<<<<

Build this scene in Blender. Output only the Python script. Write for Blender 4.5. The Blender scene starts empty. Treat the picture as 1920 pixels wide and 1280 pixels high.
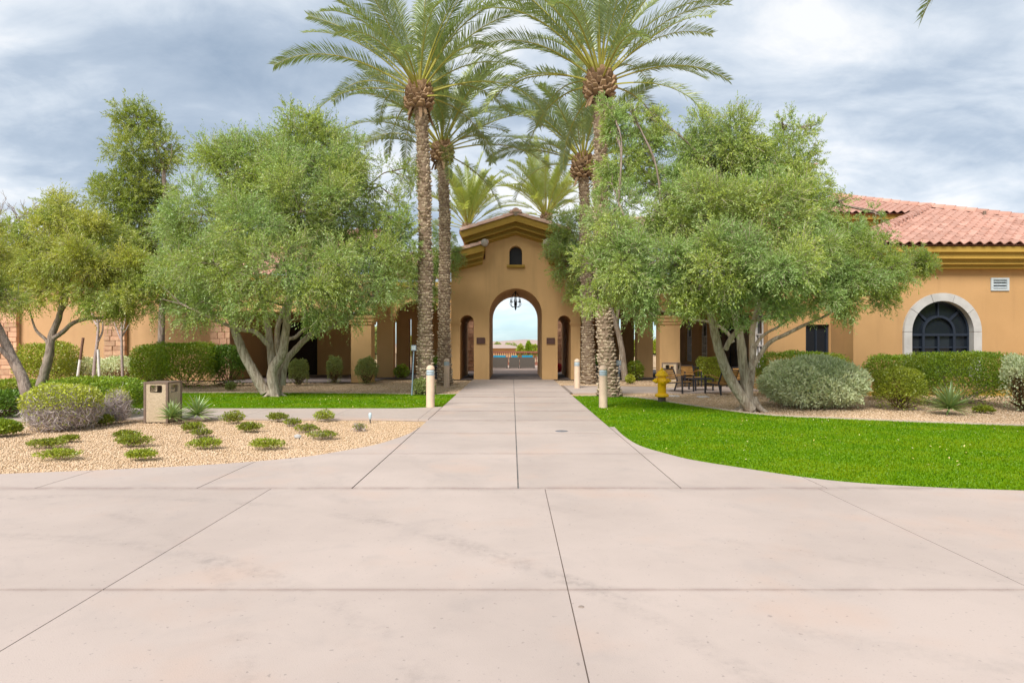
import bpy, bmesh, math, random
import numpy as np
from mathutils import Vector, Matrix

S = bpy.context.scene
COL = S.collection
rnd = random.Random(7)
RG = np.random.default_rng(11)
PI = math.pi

# ------------------------------------------------------------------ camera
F, H, CX, CY = 1230.0, 1.6, 960.0, 645.0          # focal length in photo pixels, eye height, vanishing point
cam = bpy.data.cameras.new('camera'); camo = bpy.data.objects.new('camera', cam); COL.objects.link(camo)
camo.location = (0, 0, H); camo.rotation_euler = (PI/2, 0, 0)
cam.sensor_width = 36; cam.lens = F/1920*36; cam.shift_y = 5/1920
cam.clip_start = 0.1; cam.clip_end = 3000
S.camera = camo

# ------------------------------------------------------------------ sky and sun
SUN_EL, SUN_AZ = math.radians(45), math.radians(204)   # azimuth from +Y clockwise: behind the camera, a little left
W = bpy.data.worlds.new('World'); S.world = W; W.use_nodes = True
nt = W.node_tree; nt.nodes.clear()
def wn(t, **kw):
    n = nt.nodes.new(t)
    for k, v in kw.items(): setattr(n, k, v)
    return n
def wl(a, b): nt.links.new(a, b)
def wmath(op, a, b=None, c=None):
    n = wn('ShaderNodeMath', operation=op)
    for i, v in enumerate((a, b, c)):
        if v is None: continue
        if isinstance(v, (int, float)): n.inputs[i].default_value = v
        else: wl(v, n.inputs[i])
    return n.outputs[0]
sky = wn('ShaderNodeTexSky', sky_type='NISHITA'); sky.sun_disc = False
sky.sun_elevation = SUN_EL; sky.sun_rotation = SUN_AZ
tc = wn('ShaderNodeTexCoord'); sp = wn('ShaderNodeSeparateXYZ'); wl(tc.outputs['Generated'], sp.inputs[0])
zz = wmath('MAXIMUM', sp.outputs[2], 0.0)
den = wmath('ADD', zz, 0.24)
cb = wn('ShaderNodeCombineXYZ')
wl(wmath('DIVIDE', sp.outputs[0], den), cb.inputs[0]); wl(wmath('DIVIDE', sp.outputs[1], den), cb.inputs[1])
mp = wn('ShaderNodeMapping'); mp.inputs['Location'].default_value = (11.1186, -23.9303, 0.0)
mp.inputs['Rotation'].default_value = (0, 0, math.radians(-9.704)); mp.inputs['Scale'].default_value = (0.828, 1.0, 1)
wl(cb.outputs[0], mp.inputs[0])
n1 = wn('ShaderNodeTexNoise'); n1.inputs['Scale'].default_value = 1.438; n1.inputs['Detail'].default_value = 8; n1.inputs['Roughness'].default_value = 0.54
n1.inputs['Distortion'].default_value = 0.35
wl(mp.outputs[0], n1.inputs[0])
n2 = wn('ShaderNodeTexNoise'); n2.inputs['Scale'].default_value = 4.3; n2.inputs['Detail'].default_value = 9; n2.inputs['Roughness'].default_value = 0.6; n2.inputs['Distortion'].default_value = 0.5
wl(mp.outputs[0], n2.inputs[0])
cl = wmath('ADD', wmath('MULTIPLY', n1.outputs[0], 0.74), wmath('MULTIPLY', n2.outputs[0], 0.26))
rp = wn('ShaderNodeValToRGB'); wl(cl, rp.inputs[0])
e = rp.color_ramp.elements
e[0].position = 0.34; e[0].color = (0.35, 0.44, 0.56, 1)
e[1].position = 0.595; e[1].color = (0.98, 0.99, 1.0, 1)
for p, c in ((0.445, (0.50, 0.585, 0.695, 1)), (0.492, (0.635, 0.71, 0.80, 1)), (0.535, (0.76, 0.82, 0.89, 1))):
    k = e.new(p); k.color = c
sc_ = wn('ShaderNodeVectorMath', operation='SCALE'); wl(rp.outputs[0], sc_.inputs[0]); sc_.inputs['Scale'].default_value = 2.95
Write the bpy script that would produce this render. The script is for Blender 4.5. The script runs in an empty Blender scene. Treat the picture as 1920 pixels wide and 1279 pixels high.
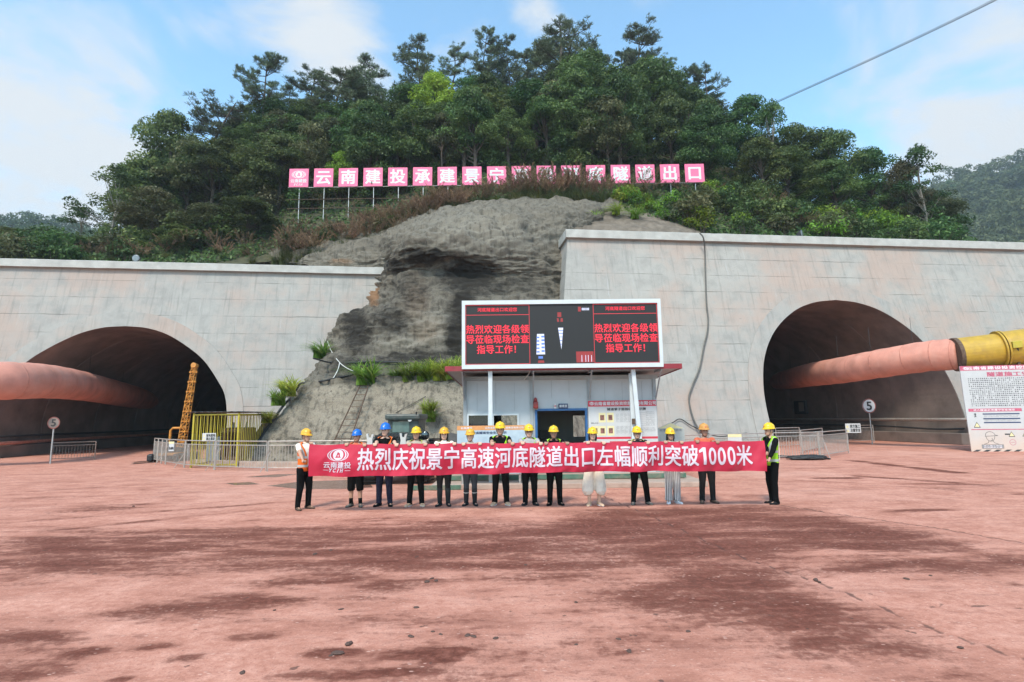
import bpy, bmesh, math, random
import numpy as np
from mathutils import Vector, Matrix, Euler, noise as mnoise
R = math.radians
PI = math.pi
SC = bpy.context.scene
COL = SC.collection

# ------------------------------------------------------------------ camera
F = 1050.0                     # focal length in photo pixels (photo 1920 x 1279)
CAMH, PITCH, ROLL = 2.0, 7.8, -0.7
CAMM = Euler((R(90 + PITCH), 0, 0)).to_matrix() @ Euler((0, 0, R(ROLL))).to_matrix()
CAMP = Vector((0, 0, CAMH))
cd = bpy.data.cameras.new('camera'); cam = bpy.data.objects.new('camera', cd); COL.objects.link(cam)
cam.matrix_world = Matrix.Translation(CAMP) @ CAMM.to_4x4()
cd.sensor_width = 36; cd.lens = F / 1920 * 36; cd.clip_start = 0.05; cd.clip_end = 4000
SC.camera = cam

def ray(px, py):
    return CAMM @ Vector(((px - 960) / F, -(py - 639.5) / F, -1))
def GP(px, py, z=0.0):
    d = ray(px, py); t = (z - CAMH) / d.z
    return CAMP + d * t
def DP(px, py, Y):
    d = ray(px, py); return CAMP + d * (Y / d.y)

# ------------------------------------------------------------------ light
SUN_EL, SUN_AZ = 52.0, 198.0      # azimuth: 180 = behind the camera, >180 = from the left
sd = bpy.data.lights.new('sun', 'SUN'); sun = bpy.data.objects.new('sun', sd); COL.objects.link(sun)
sd.energy = 3.2; sd.angle = R(9); sd.color = (1.0, 0.92, 0.80)
az = R(SUN_AZ)
sdir = Vector((math.sin(az) * math.cos(R(SUN_EL)), math.cos(az) * math.cos(R(SUN_EL)), math.sin(R(SUN_EL))))
sun.rotation_euler = (-sdir).to_track_quat('-Z', 'Y').to_euler()
sun.location = (0, -10, 60)

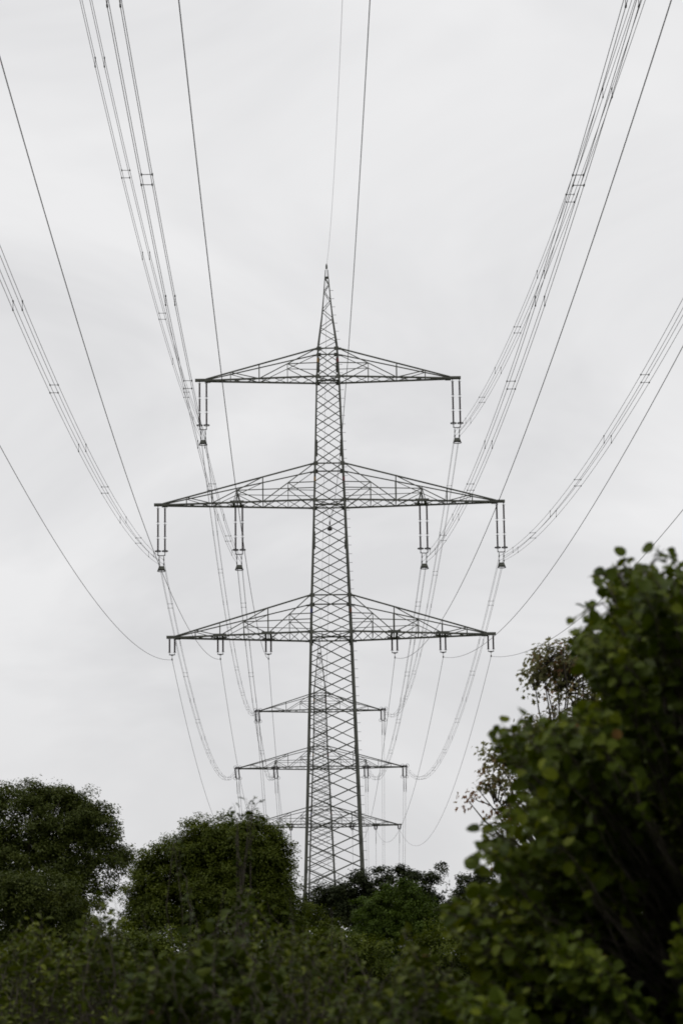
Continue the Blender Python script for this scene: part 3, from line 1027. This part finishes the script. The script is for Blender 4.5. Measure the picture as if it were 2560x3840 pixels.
# ------------------------------------------------------------------ shrubs of long leafy shoots in the foreground
def shoot_shrub(name, label, cat, group, base, shoots, matl, leaf, wid, shape, step, droop=0.35, stem_r=0.018, side=None, upn=0.6, tint0=0.42, tsd=0.2, per=1, nsd=0.48):
    """shoots: (origin, tip) pairs in world space; leaves sit in turn along each shoot"""
    rp = np.array(base)
    r = empty(name, base)
    tag(r, label, cat, group)
    sb = MB()
    P, Nn, Dd, S, T = [], [], [], [], []
    mains = [(Vector(o) - Vector(base), Vector(tip) - Vector(base)) for o, tip, rs in shoots if rs > 0.01] or [(Vector((0, 0, 0)), Vector((0, 0, 1.0)))]
    for (o, tip, rs) in shoots:
        o, tip = Vector(o) - Vector(base), Vector(tip) - Vector(base)
        pts = curve(o, tip, 0.05, 6, 0.03) if rs < 0.01 else curve(o, tip, 0.0, 6, 0.0)
        L = (tip - o).length
        pts[0] = o
        sb.tube(pts, np.linspace(rs, rs * 0.25, 6), 5)
        if rs < 0.01:                       # the branch that carries this shoot
            bo, bt = min(mains, key=lambda m_: (m_[0].lerp(m_[1], 0.7) - o).length)
            f = min(0.95, max(0.1, (o.z - bo.z) / max(0.3, bt.z - bo.z) * 0.75))
            sb.tube(curve(bo.lerp(bt, f), o, 0.04, 4, 0.03), np.linspace(min(rs, 0.0045), min(rs, 0.003), 4), 4)
        n = max(3, int(L / step))
        ax = np.array((tip - o).normalized())
        th = rng.random() * 6.28
        ct = rng.normal(0, tsd)
        x = np.cross(ax, (0.3, 0.2, 1.0))
        x /= np.linalg.norm(x)
        y = np.cross(ax, x)
        for i in range(n):
            t = 0.12 + 0.88 * (i + rng.random() * 0.5) / n
            k = min(int(t * 5), 4)
            p = pts[k].lerp(pts[k + 1], t * 5 - k)
            for j in range(per):
                th += 2.6 + rng.normal() * 0.4
                d = x * math.cos(th) + y * math.sin(th) + ax * (0.35 + 0.4 * t) + np.array((0, 0, -droop * rng.random()))
                nn = np.array((0, 0, upn)) + ax * 0.3 + rng.normal(size=3) * nsd + np.array((0, -0.2, 0))
                P.append(np.array(p) + d / np.linalg.norm(d) * leaf * 0.22)
                Nn.append(nn)
                Dd.append(d)
                S.append(leaf * (0.62 + 0.6 * rng.random()) * (1.0 if t < 0.85 else 0.75))
                T.append(tint0 - 0.12 + 0.3 * t * t + ct + rng.normal(0, 0.14))   # young leaves at the tips are paler
    sb.build('stems', M['bark'], r, True)
    leaves('foliage', np.array(P), np.array(Nn), np.array(Dd), np.array(S), wid, np.where(rng.random(len(T)) < 0.0022, 1.0, np.clip(np.array(T), 0, 0.95)), shape, matl, r)
    return r

def rand_in_poly(px, n):
    px = np.array(px, float)
    lo, hi = px.min(0), px.max(0)
    out_ = []
    while len(out_) < n:
        q = lo + (hi - lo) * rng.random((4 * n, 2))
        ins = np.zeros(len(q), bool)
        j = len(px) - 1
        for i in range(len(px)):
            xi, yi = px[i]
            xj, yj = px[j]
            c = ((yi > q[:, 1]) != (yj > q[:, 1])) & (q[:, 0] < (xj - xi) * (q[:, 1] - yi) / (yj - yi + 1e-9) + xi)
            ins ^= c
            j = i
        out_ += list(q[ins])
    return np.array(out_[:n])

HAZEL_SEED = 3
def hazel():
    """the big shrub on the right: shoots fan out of several stems, their tips filling a tall cone"""
    reseed('hazel', HAZEL_SEED)
    D0 = 16.2
    base = Vector((2.35, D0, ground(2.35, D0)))
    outline = [(2560, 2040), (2490, 2035), (2430, 2085), (2320, 2095), (2255, 2110), (2240, 2160), (2300, 2215), (2290, 2270), (2180, 2280), (2165, 2330),
               (2150, 2390), (2190, 2430), (2260, 2470), (2240, 2580), (2200, 2640), (2050, 2690), (1930, 2700), (1860, 2740), (1870, 2790), (1980, 2830), (2010, 2920), (1940, 2990), (1850, 3050), (1810, 3110),
               (1830, 3180), (1910, 3230), (1850, 3300), (1740, 3340), (1640, 3410), (1660, 3460), (1790, 3520), (1760, 3600), (1670, 3680), (1610, 3840), (1590, 4300),
               (3500, 4300), (3500, 2500), (3000, 2080), (2700, 2000)]
    shoots = []
    stems = []
    for k in range(9):
        tp = base + Vector((rng.normal() * 0.75, rng.normal() * 0.5, 3.0 + 1.4 * rng.random()))
        stems.append((base + Vector((rng.normal() * 0.04, rng.normal() * 0.04, -0.1)), tp))
    tips = []
    for q in rand_in_poly(outline, 340):
        dd = np.clip(rng.normal() * 0.8, -1.5, 1.5)
        for k in range(int(7 + rng.integers(9))):
            tips.append((q[0] + 8 + rng.normal() * 34, q[1] + 8 + rng.normal() * 28, dd + rng.normal() * 0.12))
    tips += [(q[0], q[1], None) for q in rand_in_poly(outline, 550)]
    for i in range(30):                                   # ragged outer sprays
        (x0, y0), (x1, y1) = outline[3 + i], outline[4 + i]
        for k in range(max(2, int(math.hypot(x1 - x0, y1 - y0) / 16))):
            t = rng.random()
            tips.append((x0 + (x1 - x0) * t + rng.normal() * 13 + 12, y0 + (y1 - y0) * t + rng.normal() * 13, None))
    for q in tips:
        D = D0 + (q[2] if q[2] is not None else abs(rng.normal()) * 0.9)
        tip = at(q[0], q[1] + 14, D)
        # each shoot springs from the inside of the shrub, lower down
        inn = Vector((base.x + (tip.x - base.x) * 0.45, base.y + (tip.y - base.y) * 0.35, base.z + (tip.z - base.z) * 0.72))
        d = (tip - inn)
        L = min(d.length, 0.42 + 0.35 * rng.random())
        shoots.append((tip - d.normalized() * L, tip, 0.006))
    for o, tp in stems:
        shoots.append((o + Vector((0, 0.35, 0)), tp + Vector((0, 0.7, 0)), 0.016))
    # long shoots whose single leaves stand out of the outline
    for o, tp in (((2280, 2160), (2205, 2165)), ((2330, 2180), (2345, 2085)), ((2440, 2140), (2470, 2045)), ((2260, 2260), (2140, 2330)),
                  ((2300, 2420), (2135, 2370)), ((2000, 2760), (1845, 2760)), ((1900, 2850), (1835, 2740)), ((1880, 3140), (1785, 3115)), ((1900, 3200), (1790, 3190)),
                  ((1800, 3480), (1620, 3410)), ((2420, 2150), (2490, 2060))):
        shoots.append((at(*o, D0), at(*tp, D0 - 0.1), 0.006))
    return shoot_shrub('hazel_bush', 'tall big-leaved hazel bush filling the right side, nearest to the viewer', 'bush', None, base, shoots, M['leaf_hazel'],
                       0.068, 0.9, 'round', 0.044, droop=0.55, tsd=0.15, nsd=0.58)
hazel()

def shrub(label, D0, base_px, outline, n, leaf, wid, Lmin, Lvar, extra=(), matl='leaf_shrub', tint0=0.4, spread=1.3, step=0.04, lean=(0.0, 0.0), group='shrubs along the bottom', shape='oval'):
    reseed(label)
    bx = at(base_px, 3840, D0)
    base = Vector((bx.x, D0, ground(bx.x, D0)))
    shoots = []
    for k in range(7):
        tp = at(outline[k * 3 % len(outline)][0], 3900, D0 + rng.normal() * spread * 0.5)
        shoots.append((base + Vector((0, 0, -0.1)), tp, 0.011))
    heads = rand_in_poly(outline, max(6, n // 11))
    hd = rng.normal(size=len(heads)) * spread
    for i_, q0 in enumerate(rand_in_poly(outline, n)):
        j_ = int(rng.integers(len(heads)))
        q = heads[j_] + rng.normal(size=2) * (30, 34) if i_ % 6 else q0
        D = D0 + np.clip(hd[j_] + rng.normal() * 0.12, -2 * spread, 2 * spread)
        tip = at(q[0], q[1], D)
        L = Lmin + Lvar * rng.random()
        dirv = Vector((rng.normal() * 0.5 + lean[0], rng.normal() * 0.5, 0.9 + 0.4 * rng.random()))
        shoots.append((tip - dirv.normalized() * L, tip, 0.0045))
    for o, tp, rs in extra:
        shoots.append((at(*o, D0), at(*tp, D0), rs))
    return shoot_shrub('shrub', label, 'bush', group, base, shoots, M[matl], leaf, wid, shape, step, droop=0.55, tint0=tint0, tsd=0.14)

shrub('pale green shrub in the bottom left corner', 27, 240,
      [(-60, 3580), (20, 3540), (60, 3470), (110, 3420), (160, 3425), (230, 3500), (290, 3560), (320, 3420), (380, 3350), (420, 3420), (450, 3520), (500, 3600), (520, 3900), (-60, 3900)],
      380, 0.085, 0.5, 0.3, 0.3, tint0=0.58)
shrub('upright shoots with a few reddish leaves in the gap between the two left trees', 25, 400,
      [(330, 3420), (390, 3340), (430, 3330), (470, 3420), (500, 3480), (470, 3600), (340, 3620)],
      46, 0.075, 0.6, 0.3, 0.35, extra=[((400, 3800), (402, 3300), 0.006), ((430, 3800), (370, 3380), 0.006), ((440, 3800), (455, 3400), 0.005)], tint0=0.45)
shrub('leafy shrub at the bottom, below the broad green tree', 19, 720,
      [(480, 3640), (520, 3500), (580, 3560), (640, 3520), (690, 3390), (740, 3500), (800, 3540), (850, 3390), (890, 3480), (960, 3620), (960, 3900), (470, 3900)],
      250, 0.085, 0.62, 0.25, 0.3, extra=[((700, 3760), (715, 3330), 0.005), ((800, 3760), (840, 3340), 0.005), ((620, 3800), (530, 3420), 0.005)], tint0=0.32)
shrub('leafy shrub at the bottom with tall upright shoots, below the pylon', 22, 1130,
      [(900, 3640), (940, 3450), (980, 3440), (1030, 3590), (1090, 3420), (1120, 3460), (1160, 3620), (1230, 3430), (1260, 3440), (1290, 3620), (1340, 3700), (1360, 3900), (900, 3900)],
      380, 0.07, 0.5, 0.22, 0.28, extra=[((1240, 3760), (1240, 3400), 0.005), ((1090, 3760), (1085, 3370), 0.005), ((960, 3800), (955, 3400), 0.005)], tint0=0.5)
shrub('low shrub with yellowish leaves at the bottom, beside the hazel', 18, 1480,
      [(1300, 3740), (1350, 3620), (1390, 3610), (1440, 3720), (1500, 3570), (1560, 3540), (1640, 3560), (1700, 3700), (1720, 3900), (1300, 3900)],
      260, 0.072, 0.6, 0.2, 0.25, extra=[((1520, 3780), (1515, 3480), 0.005)], tint0=0.46)
shrub('thin sapling whose leafy tips stand above the broad green tree', 30, 900,
      [(880, 3300), (960, 3300), (980, 3420), (860, 3420)],
      14, 0.085, 0.5, 0.3, 0.3,
      extra=[((900, 3900), (905, 3300), 0.008), ((905, 3320), (945, 3060), 0.007), ((940, 3110), (955, 2985), 0.006), ((905, 3300), (880, 3060), 0.006), ((892, 3100), (872, 3010), 0.004), ((940, 3160), (975, 3040), 0.005),
             ((935, 3050), (920, 2990), 0.004), ((950, 3030), (985, 2995), 0.004), ((890, 3080), (855, 3055), 0.004), ((890, 3080), (915, 3040), 0.004)],
      tint0=0.3, group=None, step=0.042)
shrub('thin shoot standing at the upper left edge of the broad green tree', 30, 740,
      [(700, 3560), (800, 3560), (800, 3680), (700, 3680)],
      14, 0.08, 0.5, 0.3, 0.3,
      extra=[((745, 3900), (740, 3450), 0.007), ((740, 3460), (650, 3140), 0.006), ((655, 3180), (625, 3190), 0.004), ((652, 3160), (672, 3150), 0.004)],
      tint0=0.3, group=None, step=0.05)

>>>>

▶ **TASK TO CARRY OUT**
Please return, exactly as written, the lines from the first line of the records above through the line containing "S.camera = camo", both included, leaving out any pictures.

▶ **THE RESULT**
Build this scene in Blender. Output only the Python script. Write for Blender 4.5. The Blender scene starts empty. Treat the picture as 1920 pixels wide and 1280 pixels high.
import bpy, bmesh, math, random
import numpy as np
from mathutils import Vector, Matrix

S = bpy.context.scene
COL = S.collection
rnd = random.Random(7)
RG = np.random.default_rng(11)
PI = math.pi

# ------------------------------------------------------------------ camera
F, H, CX, CY = 1230.0, 1.6, 960.0, 645.0          # focal length in photo pixels, eye height, vanishing point
cam = bpy.data.cameras.new('camera'); camo = bpy.data.objects.new('camera', cam); COL.objects.link(camo)
camo.location = (0, 0, H); camo.rotation_euler = (PI/2, 0, 0)
cam.sensor_width = 36; cam.lens = F/1920*36; cam.shift_y = 5/1920
cam.clip_start = 0.1; cam.clip_end = 3000
S.camera = camo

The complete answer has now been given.